El libro de la almohada (I)

La Emperatriz Sadako dijo:

-¿Qué se podría escribir en esta pila de cuadernos? El Emperador ya está redactando en otros sus Anales de Historia.

Sei Shônagon, que era una ayudante de menor rango, contestó:

-Si fueran míos, los usaría como almohada.

(Las almohadas japonesas eran pequeños cajones de madera que podían lastimar el cuello, pero dejaban intacto el peinado.)

De modo que Shônagon se llevó ese día los cuadernos y escribió en ellos las notas del famoso Libro de la almohada. Tenía 37 años (36 para Occidente), la edad en que dicen en Japón que las mujeres se vuelven melancólicas.

El libro de la almohada es, en principio, un libro de observación. No, no de contemplación (de hallazgos), sino de observación (de búsquedas). Sei Shônagon camina por los aposentos del palacio. Dice:

-Me duele la cabeza. Quiero saber la verdad.

Un día, una mañana de rocío, ve en el patio, cerca de los ciruelos: una telaraña rompiéndose.

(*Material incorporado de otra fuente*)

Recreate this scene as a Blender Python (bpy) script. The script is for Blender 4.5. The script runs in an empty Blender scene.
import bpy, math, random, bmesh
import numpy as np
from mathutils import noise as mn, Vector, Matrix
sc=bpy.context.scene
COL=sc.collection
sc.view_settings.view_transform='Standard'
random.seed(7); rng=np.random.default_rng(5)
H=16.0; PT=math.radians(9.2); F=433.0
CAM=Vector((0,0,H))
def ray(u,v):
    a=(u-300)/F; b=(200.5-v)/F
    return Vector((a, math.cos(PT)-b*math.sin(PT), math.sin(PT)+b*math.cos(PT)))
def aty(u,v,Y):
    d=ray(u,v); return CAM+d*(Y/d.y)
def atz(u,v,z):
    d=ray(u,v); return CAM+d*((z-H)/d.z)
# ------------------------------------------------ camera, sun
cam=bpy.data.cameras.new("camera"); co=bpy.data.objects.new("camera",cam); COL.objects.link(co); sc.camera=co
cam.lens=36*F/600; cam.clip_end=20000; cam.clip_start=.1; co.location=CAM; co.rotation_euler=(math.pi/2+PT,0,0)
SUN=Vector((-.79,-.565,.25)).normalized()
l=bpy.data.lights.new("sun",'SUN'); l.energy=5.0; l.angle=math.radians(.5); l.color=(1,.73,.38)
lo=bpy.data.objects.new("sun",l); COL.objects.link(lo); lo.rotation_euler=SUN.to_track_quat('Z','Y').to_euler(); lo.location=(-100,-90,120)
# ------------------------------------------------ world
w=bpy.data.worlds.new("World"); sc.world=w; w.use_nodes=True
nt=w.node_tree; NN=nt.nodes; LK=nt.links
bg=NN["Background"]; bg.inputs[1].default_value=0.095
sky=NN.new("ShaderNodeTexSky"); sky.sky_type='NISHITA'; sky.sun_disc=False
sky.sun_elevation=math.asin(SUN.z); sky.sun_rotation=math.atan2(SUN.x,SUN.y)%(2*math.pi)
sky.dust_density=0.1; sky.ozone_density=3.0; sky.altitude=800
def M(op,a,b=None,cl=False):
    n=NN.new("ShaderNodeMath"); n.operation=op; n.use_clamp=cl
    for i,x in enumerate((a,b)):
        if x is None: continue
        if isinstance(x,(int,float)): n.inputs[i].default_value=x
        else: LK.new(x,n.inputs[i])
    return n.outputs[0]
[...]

Esto es quizás un buen punto de partida: Sei Shônagon habla desde esa mirada. Mirar y de pronto… romper una telaraña con los ojos. En cada búsqueda, Shônagon intuye. Entre la visión objetiva y la intuición, la telaraña se quiebra. Entonces, sobre la mente: solo queda el poder hipnótico de la imagen.

En la imagen, el mundo está quebrado. Con los fragmentos rotos, se lo vuelve a formar. Con los fragmentos rotos se abre un abismo:

“Vi el vestido interior de aquellas damas y parecía ¡de hielo!”.

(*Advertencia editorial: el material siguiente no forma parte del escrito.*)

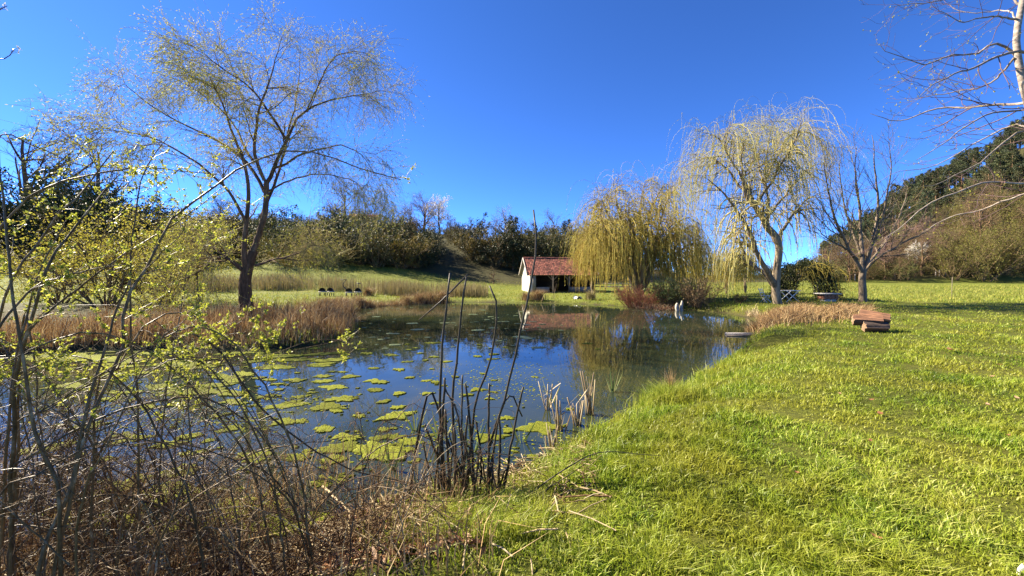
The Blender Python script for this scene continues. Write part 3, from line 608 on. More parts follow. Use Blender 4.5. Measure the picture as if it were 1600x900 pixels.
def near_right_tree():
    rng = np.random.default_rng(33); Y = 6.4
    b = ground_at(1700, Y); b[2] -= .05; Ls = []
    def L(pts, r0, r1, wob=.025): Ls.append(limb(rel(b, pts, Y), r0, r1, 18, 1.0, wob, rng))
    tr = limb(rel(b, [(1700, 595, 0), (1690, 480, 0), (1662, 360, 0), (1635, 250, 0), (1606, 160, 0), (1594, 110, 0), (1588, 60, 0), (1596, 10, 0), (1606, -60, 0), (1600, -140, 0)], Y), .085, .026, 30)
    L([(1600, 82, 0), (1560, 88, -.2), (1520, 103, -.4), (1490, 116, -.6), (1462, 132, -.8), (1440, 150, -.9)], .022, .005)
    L([(1594, 95, 0), (1568, 72, .1), (1552, 68, .1), (1530, 84, .2), (1490, 84, .2), (1450, 102, .3), (1415, 92, .3), (1385, 82, .3), (1376, 70, .3)], .02, .0035)
    L([(1588, 30, 0), (1560, 25, -.3), (1530, 30, -.5), (1500, 35, -.7), (1470, 18, -.8)], .016, .004)
    L([(1592, 40, 0), (1570, 16, .4), (1540, 20, .6), (1500, 14, .8), (1486, 6, .9)], .014, .004)
    L([(1604, 160, 0), (1570, 164, .3), (1530, 165, .5), (1490, 168, .8), (1450, 172, 1), (1410, 188, 1.2), (1380, 186, 1.3), (1356, 178, 1.4)], .024, .0035)
    L([(1640, 160, 0), (1590, 170, -.6), (1550, 176, -.8), (1505, 200, -1), (1470, 225, -1.1), (1430, 250, -1.2)], .02, .0035)
    L([(1690, 295, 0), (1640, 289, -.2), (1590, 287, -.3), (1540, 286, -.4), (1500, 297, -.5), (1465, 312, -.6), (1430, 335, -.6), (1405, 355, -.7), (1380, 372, -.7)], .022, .004)
    L([(1680, 300, 0), (1620, 300, .4), (1570, 312, .6), (1530, 330, .8), (1495, 335, .9), (1470, 345, 1), (1440, 365, 1.1)], .022, .004)
    L([(1660, 250, 0), (1600, 195, .7), (1560, 205, 1), (1500, 240, 1.3), (1450, 262, 1.5), (1400, 268, 1.6), (1375, 285, 1.7)], .02, .0035)
    L([(1660, 240, 0), (1610, 205, -.5), (1560, 230, -.8), (1510, 265, -1), (1470, 285, -1.1), (1440, 290, -1.2)], .018, .0035)
    L([(1598, 10, 0), (1560, -15, .3), (1510, -5, .5), (1460, 3, .6), (1420, 6, .7), (1398, 8, .7)], .016, .0035)
    L([(1585, 90, 0), (1560, 120, .3), (1530, 135, .5), (1490, 145, .8), (1450, 150, 1), (1420, 155, 1.2)], .016, .0035)
    mb = MB(); tubes(mb, *tr, 10); P0 = np.stack([l[0] for l in Ls]); R0 = np.stack([l[1] for l in Ls]); tubes(mb, P0, R0, 6)
    trunk = mb.mesh('near_tree_trunk', MAT['bark_pale'], True); cb = MB()
    p1, r1 = spawn(rng, P0, R0, 8, (.2, 1), (25, 60), (.5, 1.2), 8, .10, (-.05, 0, .05), .5, .0035, .5, .45); tubes(cb, p1, r1, 4)
    p2, r2 = spawn(rng, p1, r1, 4, (.2, 1), (25, 65), (.15, .5), 6, .14, (-.03, 0, .10), .6, .0022, .6, .3); tubes(cb, p2, r2, 3)
    tips = np.concatenate([p2[:, -1], p1[:, -1], p2[:, 3]]); td = np.concatenate([p2[:, -1] - p2[:, -2], p1[:, -1] - p1[:, -2], p2[:, 4] - p2[:, 3]])
    k = rng.random(len(tips)) < .55; tips = tips[k]; td = unit(td[k])
    for j in range(3): leaves(cb, rng, tips, td + rng.normal(size=tips.shape) * .5, .018 + .018 * rng.random(len(tips)), .012, 1)
    tree('budding_tree', b, 'budding tree with pale trunk reaching in at the upper right edge', 'tree', trunk, cb.mesh('near_tree_crown', [MAT['twig_purple'], MAT['young_leaf']]))
    # a second young tree just outside the left edge: only its blossom twigs reach in
    rng = np.random.default_rng(34); Y = 2.6; b = ground_at(-140, Y); Ls = []
    tr = limb(rel(b, [(-140, 900, 0), (-130, 500, 0), (-110, 200, 0), (-100, -100, 0)], Y), .03, .012, 20)
    L([(-115, 200, 0), (-60, 120, 0), (-20, 95, 0), (8, 90, 0), (22, 78, 0)], .009, .002, .005); L([(-108, 90, 0), (-50, 40, 0), (-10, 22, 0), (12, 10, 0)], .008, .002, .005)
    mb = MB(); tubes(mb, *tr, 8); P0 = np.stack([l[0] for l in Ls]); R0 = np.stack([l[1] for l in Ls]); tubes(mb, P0, R0, 5); cb = MB()
    p1, r1 = spawn(rng, P0, R0, 8, (.5, 1), (30, 70), (.04, .1), 4, .1, (0, 0, .1), .6, .0012); tubes(cb, p1, r1, 4)
    t = p1[:, -1]
    for j in range(5): leaves(cb, rng, t, rng.normal(size=t.shape), .010 + .006 * rng.random(len(t)), .008, 1)
    tree('blossoming_sapling', b, 'sapling whose small pale blossom twigs poke in at the upper left edge', 'tree', mb.mesh('sapling_trunk', MAT['cane_bark'], True), cb.mesh('sapling_crown', [MAT['cane_bark'], MAT['blossom']]))
near_right_tree()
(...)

“Vi la luna en el cielo como una sola astilla pálida”.

“Vi un día a un hombre ebrio y me… repugnó”.

“Vi una noche la luz de la luna llena que se filtraba por las celosías e iluminaba muy blanco todas las sábanas del cuarto”.

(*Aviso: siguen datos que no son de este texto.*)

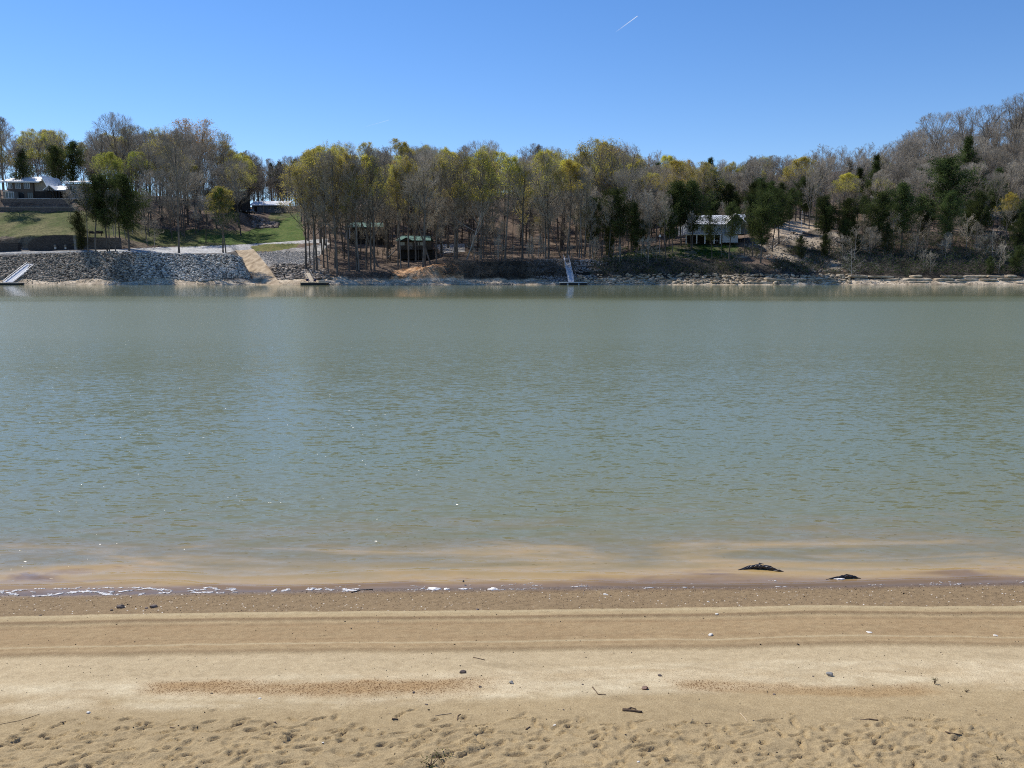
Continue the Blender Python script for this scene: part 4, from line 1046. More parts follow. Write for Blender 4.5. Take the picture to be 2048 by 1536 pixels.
for s_ in (-1, 1):
    MB().box((s_ * .7 - .16, -.05, .75), (s_ * .7 + .16, .01, .95)).build('headlight', M['white_trim'], c)
    for yy in (.8, 4.0):
        v, f = loft([(s_ * .78, yy, .35), (s_ * .98, yy, .35)], [.35, .35], 14, 0, 0); mesh('wheel', v, f, M['black'], c)

# green roofed house deep in the wood
Y = 262.; loc = pt(728, 478, Y); h = empty('wood_house', loc, 'dark house with pale green roof and white corner post deep in the wood', 'house')
pbox(693, 764, 455, 478, Y, 8).build('wall', M['dark_wood'], h, loc); pbox(694, 763, 478.1, 492, Y + .2, 7).build('foundation', M['dark_wood'], h, loc)
zz_ = zrow(455.5, Y); MB().prism([(xcol(689, Y, zz_), Y - 1.2, zz_), (xcol(768, Y, zz_), Y - 1.2, zz_), (xcol(762, Y, zz_), Y + 5, zrow(446, Y + 4)), (xcol(696, Y, zz_), Y + 5, zrow(446, Y + 4))], (0, 0, .2)).build('roof', M['green_metal'], h, loc)
posts('post', (691.5, 699.5), 456, 477, Y - .8, .3, 'white_trim', h, loc)
for a_ in (708, 726, 745): window(a_, a_ + 8, 460, 469, Y, h, loc, 2, 'grey_wood')
# small cabin above the cut bank
Y = 229.; loc = pt(835, 517, Y); h = empty('cabin', loc, 'small dark cabin with teal green metal roof and entry gable above the eroded bank', 'cabin')
pbox(794, 862, 482, 499, Y, 6.5).build('wall', M['brown_siding'], h, loc)
pbox(797, 866, 499, 518, Y + .4, 6).build('foundation', M['dark_wood'], h, loc)
pbox(791, 868, 498.5, 500, Y - 1.8, 2.2).build('deck', M['dark_wood'], h, loc)
zz_ = zrow(482, Y); zt = zrow(472.5, Y + 3.3)
rf = MB().prism([(xcol(792, Y, zz_), Y - 1, zz_), (xcol(863, Y, zz_), Y - 1, zz_), (xcol(858, Y, zz_), Y + 3.6, zt), (xcol(800, Y, zz_), Y + 3.6, zt)], (0, 0, .15))
rf.prism([(xcol(800, Y, zz_), Y + 3.61, zt), (xcol(858, Y, zz_), Y + 3.61, zt), (xcol(863, Y, zz_), Y + 7.5, zz_), (xcol(792, Y, zz_), Y + 7.5, zz_)], (0, 0, .15))
rf.build('roof', M['green_metal'], h, loc)
a_, b_, c_ = xcol(803, Y, zz_), xcol(826, Y, zz_), xcol(814, Y, zz_); za = zrow(476.5, Y)
MB().prism([(a_, Y - 1.7, zz_ - .1), (b_, Y - 1.7, zz_ - .1), (c_, Y - 1.7, za)], (0, 2, 0)).build('entry_gable', M['dark_wood'], h, loc)
MB().prism([(a_ - .2, Y - 1.9, zz_ - .1), (c_, Y - 1.9, za + .05), (c_, Y + 1, za + .05), (a_ - .2, Y + 1, zz_ - .1)], (0, 0, .12)).prism([(c_ + .01, Y - 1.9, za + .05), (b_ + .2, Y - 1.9, zz_ - .1), (b_ + .2, Y + 1, zz_ - .1), (c_ + .01, Y + 1, za + .05)], (0, 0, .12)).build('gable_roof', M['green_metal'], h, loc)
window(800, 809.5, 484, 491, Y, h, loc, 2, 'grey_wood'); window(832, 850, 484, 491, Y, h, loc, 3, 'grey_wood')
pbox(819, 825, 484.5, 498.4, Y - .06, .08).build('door', M['grey_wood'], h, loc)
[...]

La visión es el espacio de los solitarios. Se ve cuando nadie está hablando, cuando el mundo alrededor se encuentra muerto. Se ve como a través de un súbito encanto que deja a todo el mundo mudo y amansado. Y cuando no se ve, se cierra profundamente los ojos y se escucha:

El hototogisu es un pájaro pequeño. Canta tan bajo que siempre que uno lo oye, inmediatamente… ¡duda de si lo está oyendo! Una madrugada, Shônagon está aún en la cama. No quiere despertar a las otras: quiere ser la primera en oír al pájaro. Lo oye. Se emociona: el canto le gusta tanto que se siente “casi intoxicada”.

“Todo lo que llora de noche me deleita, excepto los bebés”.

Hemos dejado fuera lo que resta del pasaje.